Following her lauded 2020 debut, Opia, Savannah Ré remains firmly in the driver's seat on No Weapons: "Caution, this gas / Full speed," she warns in opening the listen. It's an emotionally turbulent six-song set, touring Ré's own intro- and extroversion in songs of love and lust, devotion and deceit. Through it all, the Toronto artist handles life's hairpin turns with aplomb in racing toward R&B stardom, shifting gears between lithe vocal runs and rigorous rap flows, riding through this year's house music renaissance with "Closure" and putting the pedal to the floor on closing kiss-off "WTF."
Calum Slingerland

Skee Mask
ISS007
(Ilian Tape)


The seventh instalment of his label home's Ilian Skee release series, ISS007 is Skee Mask fully enveloped in his vaporous textural tendencies, making for an ambient marvel unlike any other entry.
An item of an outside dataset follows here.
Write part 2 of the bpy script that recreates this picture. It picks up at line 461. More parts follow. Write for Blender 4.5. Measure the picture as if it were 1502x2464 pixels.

Moving away from the focused rhythms of last year's Pool full-length, the eight-song EP gently floats upon yearning melody and deeply detailed sound design, reflected in the glacial layers of "Past Present" and "Verdigris," the pastoral strings which briefly appear amid the rainy, hazy filters of "Farm," and the birdsong and human vocals nestled in amongst the dulcet "MDP93."
Calum Slingerland

The Soft Pink Truth 
Was It Ever Real? 
(Thrill Jockey)



A sticky aperitif in preparation for the decadence of Is It Going To Get Any Deeper Than This?, Was It Ever Real? is for the dizzy, red-lit quickie before the bar; music that tingles the skin and drips down the chin. Flexing through ripened house, desiccated disco and glittering jazz passages, Was It Ever Real? finds Drew Daniel leaning headlong into physical euphoria. Where his past work has often found pleasure in the cerebral, these four tracks are more interested in the body's lower half. Never is that more clear than on his heavy-lidded, sweat-soaked cover of Coil's "The Anal Staircase" — transmuting the original's menacing leather clatter into lithe velveteen, Daniel finds new depths of dark, forbidden warmth. 
Kaelen Bell

Sun's Signature 
Sun's Signature 
(Partisan)



It's a testament to the amount of incredible music delivered this year that the return of Elizabeth Fraserthe Elizabeth Fraser, heartbeat of Cocteau Twins and, y'know, the voice of God — fell like rain rather than a meteor. But despite leaving its long-gestating chrysalis rather quietly, Sun's Signature is no low-stakes novelty; Fraser's most substantive musical dispatch in 25 years, it's a dense and deeply emotive work, expanding her liquidity into a dam-breaking rush of electro-acoustic prog rock. Crafted with partner Damon Reece, Sun's Signature's shape-shifting complexity feels, finally, like a suitable vessel for Fraser's inimitable voice, traversing new ground rather than attempting to recapture the mercurial majesty of her work with Cocteau Twins. It's incredible to bask in the rays of her voice after decades of feeling it peek briefly from behind the clouds; hopefully we'll hear from her again soon. 
Kaelen Bell

Tomb Mold
Aperture of Body
(Independent)


This unearthly three-song set from the Toronto trio marks their first release since acclaimed 2019 LP Planetary Clairvoyance, and, in contrast to the punishing sounds of that album, Aperture of Body finds Tomb Mold continuing their ascent into modern death metal's upper echelons on the strength of their technical prowess. Synth scene-setter "Final Assembly of Light" is a brief reprieve ahead of the title track riding a warp drive through a galaxy of crushing passages, leaving the torrid "Prestige of Rebirth" to tear open a rift through which listeners fall into a cleanly picked final spacewalk reminiscent of guitarist Derek Vella's equally stunning side project Dream Unending.
Calum Slingerland

Katie Tupper
Towards the End
(Arts & Crafts)


The hallmark of the whole nature-versus-nurture debate is that, well, it's actually both. Things are more one-sided when it comes to Katie Tupper's music; although she grew up in Saskatoon's fields of gold cups, her immaculately buttery neo-soul stylings feel wholly innate. Tupper's melt-in-your-mouth melodies make every single track of her debut memorable — from the first beat of the sauntering kick drum on "Live Inside" to the penultimate steelpans and horn flourishes of "Misbehavin'."
Megan LaPierre

Una Rose
Myth Between
(URLD Worldwide)



Una Rose (a.k.a. Bodywash's Rosie Long Decter) knows how to build a sonic universe. Fluctuating between underwater level-sounding synths and jangly guitars, Myth Between is atmospheric and contemplative. It brings just the right amount of melancholy to its pool of nostalgia — appearing more in feeling than in influence — to make for one of the most exciting debuts to come out of Montreal this year.